On Tue, Feb 09, 2021 at 11:09:31AM -0800, Andrew Morton wrote:
> On Tue, 9 Feb 2021 16:11:23 +0100 David Sterba <dsterba@...e.cz> wrote:
> 
> > On Fri, Feb 05, 2021 at 03:23:00PM -0800, ira.weiny@...el.com wrote:
> > > From: Ira Weiny <ira.weiny@...el.com>
> > > 
> > > There are many places where kmap/<operation>/kunmap patterns occur.  We lift
> > > these various patterns to core common functions and use them in the btrfs file
> > > system.  At the same time we convert those core functions to use
> > > kmap_local_page() which is more efficient in those calls.
> > > 
> > > I think this is best accepted through Andrew's tree as it has the mem*_page
> > > functions in it.  But I'd like to get an ack from David or one of the other
> > > btrfs maintainers before the btrfs patches go through.
> > 
> > I'd rather take the non-mm patches through my tree so it gets tested
> > the same way as other btrfs changes, straightforward cleanups or not.
> > 
> > This brings the question how to do that as the first patch should go
> > through the MM tree.
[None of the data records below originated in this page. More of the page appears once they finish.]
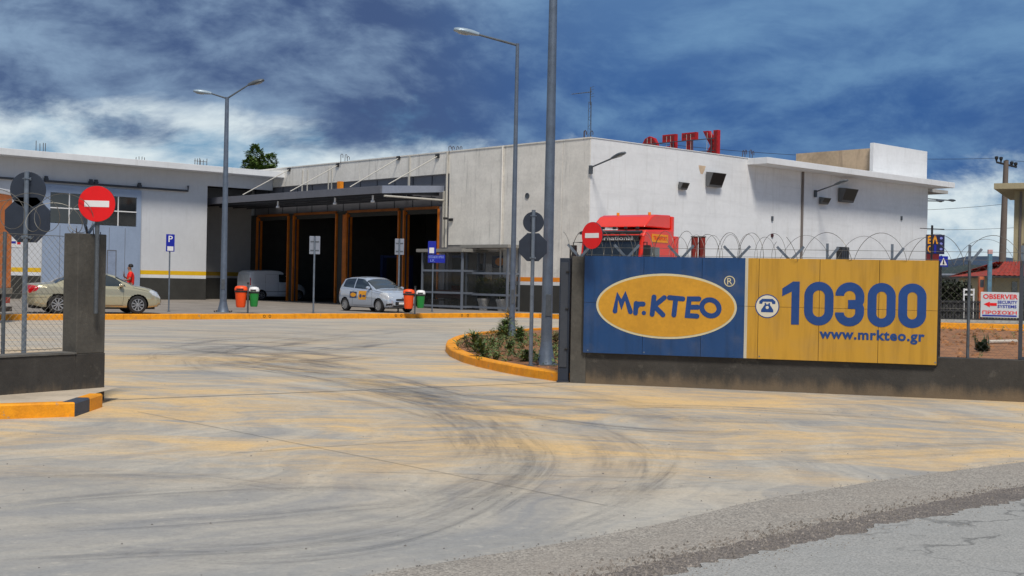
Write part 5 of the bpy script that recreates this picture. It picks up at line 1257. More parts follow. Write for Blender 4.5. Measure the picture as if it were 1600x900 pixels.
# ================================================================== POLES, SIGNS
M_POLE = mat('lamp_pole_galvanised', lin(104, 116, 132), .5, .4, var=.14, scale=5, streak=.3)
def pole(b, r0, r1, h, n=10): b.tube([(0, 0, 0), (0, 0, h)], r0, n, r1=r1)
def street_lamp(label, loc, h, r0, r1, arms, yaw):
    r = thing('street_lamp', label, 'street lamp', loc, yaw, 'tall street lamps of the yard')
    b = MB(); pole(b, r0, r1, h, 12); b.build('pole', M_POLE, r, smooth=True)
    b = MB(); b.lathe([(r0*1.7, .02), (r0*1.6, .05), (r0*1.15, .30), (r0*1.02, .42)], 12, cap=False); b.build('flared_foot', M_POLE, r, smooth=50)
    MB().box(-r0*2.2, r0*2.2, -r0*2.2, r0*2.2, -.02, .02).build('base_plate', M_GALV2, r, bevel=.004)
    for sx_ in (-1, 1):
        for sy in (-1, 1): MB().lathe([(.025, .02), (.025, .07)], 6, Matrix.Translation((sx_*r0*2.1, sy*r0*2.1, 0))).build('anchor_bolt', M_RUST, r)
    MB().box(-r0*.5, r0*.5, -r0*1.04, -r0*.9, .9, 1.3).build('service_hatch', M_GALV2, r, bevel=.004)
    for (dx, dz, hl, tilt, mm) in arms:
        b = MB(); p1 = Vector((dx, 0, h+dz)); b.tube([(0, 0, h-.05), p1], .034, 8, r1=.028); b.build('arm', M_GALV2, r, smooth=True)
        sg = 1 if dx > 0 else -1; M = Matrix.Translation(p1) @ (Matrix.Identity(4) if sg > 0 else Matrix.Rotation(pi, 4, 'Z')) @ Matrix.Rotation(-tilt, 4, 'Y'); lamp_head(r, M, hl, mm)
    return r
# the tallest pole, its head out of frame
q = hit(853, 570, .1); street_lamp('nearest and thickest lamp post, rising out of the top of the photo', (q.x, q.y, .1), 9.6, .105, .062, [(-1.9, .3, .85, .12, M_LAMPH)], .25)
q = hit(799.5, 525, .1); hh_ = atY(807, 68, q.y).z-.1
street_lamp('tall lamp post with one arm reaching left over the planted bed', (q.x, q.y, .1), hh_, .082, .048, [(-1.08, .20, .72, .16, M_LAMPH)], .1)
q = hit(348.5, 488, .19); hh_ = atY(357.5, 152, q.y).z-.19
street_lamp('double-armed lamp post beside the orange and green bins', (q.x, q.y, .19), hh_, .14, .075, [(-.60, .12, .70, .1, M_LAMPH), (.80, .50, .66, .34, M_LAMPD)], .1)
def octo(r, n=8, ph=pi/8): return [(r*cos(2*pi*i/n+ph), r*sin(2*pi*i/n+ph)) for i in range(n)]
def sign_pole(name, label, cat, loc, h, rp, yaw, group=None):
    r = thing(name, label, cat, loc, yaw, group); b = MB(); pole(b, rp, rp, h, 10); b.build('pole', M_GALV, r, smooth=True)
    MB().lathe([(rp*2.2, 0), (rp*2.2, .015), (rp*1.1, .02)], 12).build('pole_foot', M_GALV2, r); return r
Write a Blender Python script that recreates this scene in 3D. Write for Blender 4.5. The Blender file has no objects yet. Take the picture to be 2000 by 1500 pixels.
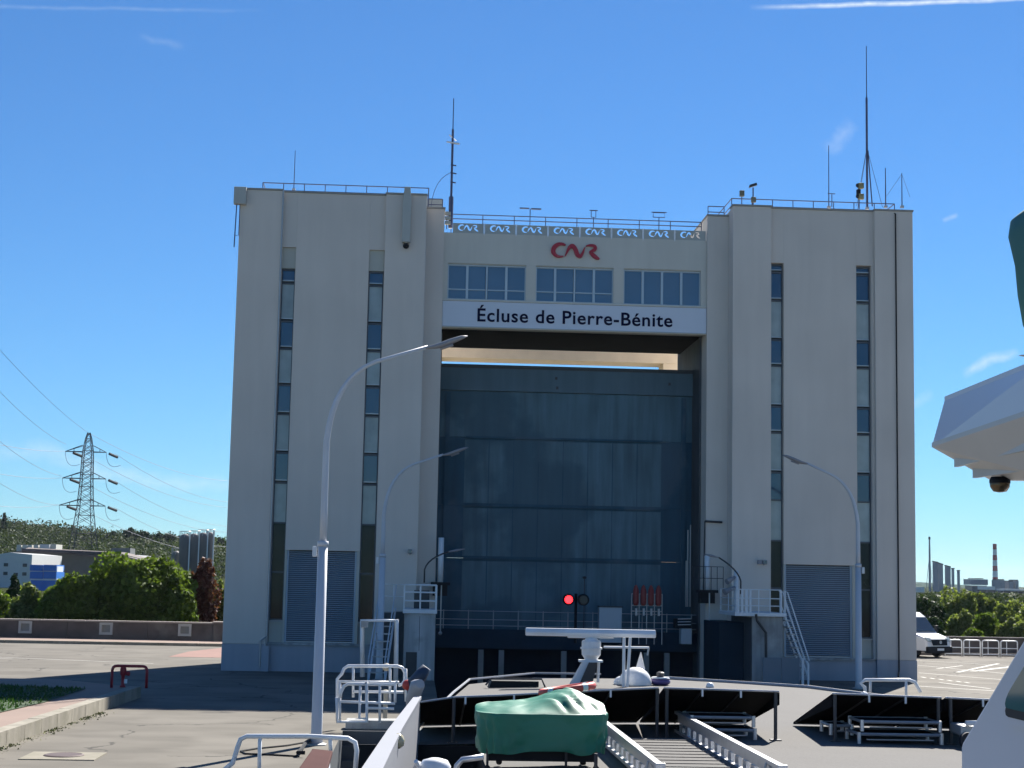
import bpy, bmesh, math, random
from mathutils import Vector, Matrix, noise
R = math.radians
sc = bpy.context.scene
COL = sc.collection
rnd = random.Random(7)

# ------------------------------------------------------------------ camera
FPX, PIT, ROL, YAW, ZC = 3150.0, .1183, .0203, .0566, 4.0
def ray(px, py):
    a, b = px - 1000.0, 750.0 - py
    c, s = math.cos(ROL), math.sin(ROL)
    u, v = a*c - b*s, b*c + a*s
    c, s = math.cos(PIT), math.sin(PIT)
    y, z = FPX*c - v*s, v*c + FPX*s
    c, s = math.cos(YAW), math.sin(YAW)
    return Vector((u*c + y*s, -u*s + y*c, z))
def AY(px, py, Y):
    d = ray(px, py); return Vector((0, 0, ZC)) + d*(Y/d.y)
def AZ(px, py, Z):
    d = ray(px, py); return Vector((0, 0, ZC)) + d*((Z - ZC)/d.z)
cam_d = bpy.data.cameras.new('camera'); cam = bpy.data.objects.new('camera', cam_d); COL.objects.link(cam)
o_ = ray(1000, 750)
xr = (ray(1001, 750) - o_).normalized(); yu = (ray(1000, 749) - o_).normalized(); zb = -o_.normalized()
M = Matrix((xr, yu, zb)).transposed().to_4x4(); M.translation = (0, 0, ZC)
cam.matrix_world = M
cam_d.sensor_width = 36; cam_d.lens = FPX/2000*36; cam_d.clip_end = 9000; cam_d.clip_start = .1
sc.camera = cam
# ------------------------------------------------------------------ light
SUN_EL, SUN_AZ = R(40.4), R(25.6)          # azimuth measured from +Y towards +X
w = bpy.data.worlds.new('World'); sc.world = w; w.use_nodes = True
nt = w.node_tree; nt.nodes.clear()
def N(t, **k):
    n = nt.nodes.new(t)
    for a, b in k.items(): setattr(n, a, b)
    return n
out = N('ShaderNodeOutputWorld'); bg = N('ShaderNodeBackground'); sky = N('ShaderNodeTexSky')
sky.sky_type = 'NISHITA'; sky.sun_disc = False; sky.sun_elevation = SUN_EL; sky.sun_rotation = SUN_AZ
sky.air_density = 1.0; sky.dust_density = 0.0; sky.ozone_density = 2.2; sky.altitude = 200
bg.inputs['Strength'].default_value = .05
hs = N('ShaderNodeVectorMath', operation='MULTIPLY'); hs.inputs[1].default_value = (.37, .665, .975)   # white balance of the photograph
nt.links.new(sky.outputs[0], hs.inputs[0])
# thin cirrus streaks and contrails, as real directions in the sky
tc = N('ShaderNodeTexCoord')
prev = hs.outputs[0]
def vm(op, a, b=None, out_=0):
    n = N('ShaderNodeVectorMath', operation=op)
    nt.links.new(a, n.inputs[0])
    if b is not None:
        if hasattr(b, 'is_linked') or hasattr(b, 'links'): nt.links.new(b, n.inputs[1])
        else: n.inputs[1].default_value = b
    return n.outputs['Value'] if op in ('DOT_PRODUCT', 'LENGTH', 'DISTANCE') else n.outputs[0]
def ma(op, a, b=0.0, c=0.0, clamp=False):
    n = N('ShaderNodeMath', operation=op); n.use_clamp = clamp
    for i, q in enumerate((a, b, c)):
        if isinstance(q, (int, float)): n.inputs[i].default_value = q
        else: nt.links.new(q, n.inputs[i])
    return n.outputs[0]
def streak(p0, p1, wpx, amt, ragged=1.0, sc_=14):
    """a wisp from pixel direction p0 to p1 with half width wpx/FPX radians"""
    global prev
    a, b = ray(*p0).normalized(), ray(*p1).normalized()
    n = a.cross(b).normalized(); t = (b - a).normalized(); mid = (a + b).normalized(); half = (b - a).length/2
    gen = tc.outputs['Generated']
    nz = N('ShaderNodeTexNoise'); nz.inputs['Scale'].default_value = sc_; nz.inputs['Detail'].default_value = 5
    mp = N('ShaderNodeMapping'); mp.inputs['Location'].default_value = (p0[0]*.37, p0[1]*.11, 0)
    nt.links.new(gen, mp.inputs['Vector']); nt.links.new(mp.outputs[0], nz.inputs['Vector'])
    off = ma('MULTIPLY', ma('SUBTRACT', nz.outputs['Fac'], .5), ragged*wpx/FPX*3)
    dn = ma('ADD', vm('DOT_PRODUCT', gen, tuple(n)), off)
    g = ma('SUBTRACT', 1.0, ma('DIVIDE', ma('ABSOLUTE', dn), wpx/FPX), clamp=True)
    dt = ma('DIVIDE', ma('ABSOLUTE', ma('SUBTRACT', vm('DOT_PRODUCT', gen, tuple(t)), mid.dot(t))), half)
    e = ma('SUBTRACT', 1.0, ma('POWER', dt, 3.0), clamp=True)
    nz2 = N('ShaderNodeTexNoise'); nz2.inputs['Scale'].default_value = sc_*5; nz2.inputs['Detail'].default_value = 4
    nt.links.new(mp.outputs[0], nz2.inputs['Vector'])
    k = ma('MULTIPLY', ma('MULTIPLY', g, e), ma('MULTIPLY', ma('ADD', nz2.outputs['Fac'], .15), amt), clamp=True)
    front = ma('GREATER_THAN', vm('DOT_PRODUCT', gen, tuple(mid)), .5)
    k = ma('MULTIPLY', k, front)
    mx = N('ShaderNodeMix', data_type='RGBA'); nt.links.new(k, mx.inputs[0]); nt.links.new(prev, mx.inputs[6])
    mx.inputs[7].default_value = (7.2, 8.2, 9.2, 1); prev = mx.outputs[2]
streak((1462, 15), (2120, -6), 6, 1.3, .5, 30)
streak((-200, 8), (520, 22), 5, .16, .8, 30)
streak((-60, 872), (520, 962), 22, .38, 2.0, 20)
streak((1880, 735), (1992, 685), 13, .7, 1.6, 30)
streak((1615, 300), (1672, 240), 26, .25, 2, 30)
streak((1840, 432), (1872, 418), 6, .45, 1, 30)
streak((270, 70), (360, 95), 12, .16, 2, 30)
streak((1780, 800), (1830, 780), 12, .3, 2, 30)
nt.links.new(prev, bg.inputs['Color']); nt.links.new(bg.outputs[0], out.inputs['Surface'])
sd = bpy.data.lights.new('sun', 'SUN'); sun = bpy.data.objects.new('sun', sd); COL.objects.link(sun)
sd.energy = 5.0; sd.angle = R(.53); sd.color = (1.0, .955, .88)
dirv = Vector((math.sin(SUN_AZ)*math.cos(SUN_EL), math.cos(SUN_AZ)*math.cos(SUN_EL), math.sin(SUN_EL)))
sun.rotation_euler = dirv.to_track_quat('Z', 'Y').to_euler(); sun.location = (60, 90, 80)
vs = sc.view_settings; vs.view_transform = 'Standard'; vs.look = 'None'; vs.gamma = 1; vs.exposure = 1.22; vs.use_curve_mapping = False
try:
    sc.cycles.max_bounces = 6; sc.cycles.transparent_max_bounces = 12; sc.cycles.volume_bounces = 0
except Exception: pass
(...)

One option is to posptpone the actual cleanups
> > after the 1st patch is merged but this could take a long delay.
> > 
> > I'd suggest to take the 1st patch within MM tree in the upcoming merge
> > window and then I can prepare a separate pull with just the cleanups.
> > Removing an inter-tree patch dependency was a sufficient reason for
> > Linus in the past for such pull requests.
> 
> It would be best to merge [1/4] via the btrfs tree.  Please add my
> 
> Acked-by: Andrew Morton <akpm@...ux-foundation.org>
> 
> 
> Although I think it would be better if [1/4] merely did the code
> movement.  Adding those BUG_ON()s is a semantic/functional change and
> really shouldn't be bound up with the other things this patch series
> does.

I proposed this too and was told 'no'...

<quote>
If we put in into a separate patch, someone will suggest backing out the
patch which tells us that there's a problem.
</quote>
	-- https://lore.kernel.org/lkml/20201209201415.GT7338@casper.infradead.org/

> This logically separate change raises questions such as
> 
> - What is the impact on overall code size?  Not huge, presumably, but
>   every little bit hurts.
> 
> - Additional runtime costs of those extra comparisons?
> 
> - These impacts could be lessened by using VM_BUG_ON() rather than
>   BUG_ON() - should we do this?

<sigh>  I lost that argument last time around.

<quote>
BUG() is our only option here.  Both limiting how much we copy or
copying the requested amount result in data corruption or leaking
information to a process that isn't supposed to see it.
</quote>

https://lore.kernel.org/lkml/20201209040312.GN7338@casper.infradead.org/

CC'ing Matthew because I _really_ don't want to argue this any longer.

> 
> - Linus reeeeeeeally doesn't like new BUG_ON()s.  Maybe you can sneak
>   it past him ;)

I'm worried too...  :-(

> 
> See what I mean?

Yes I do however ...  see above...  :-/

Ira

> I do think it would be best to take those assertions
> out of the patch and to propose them separately, at a later time.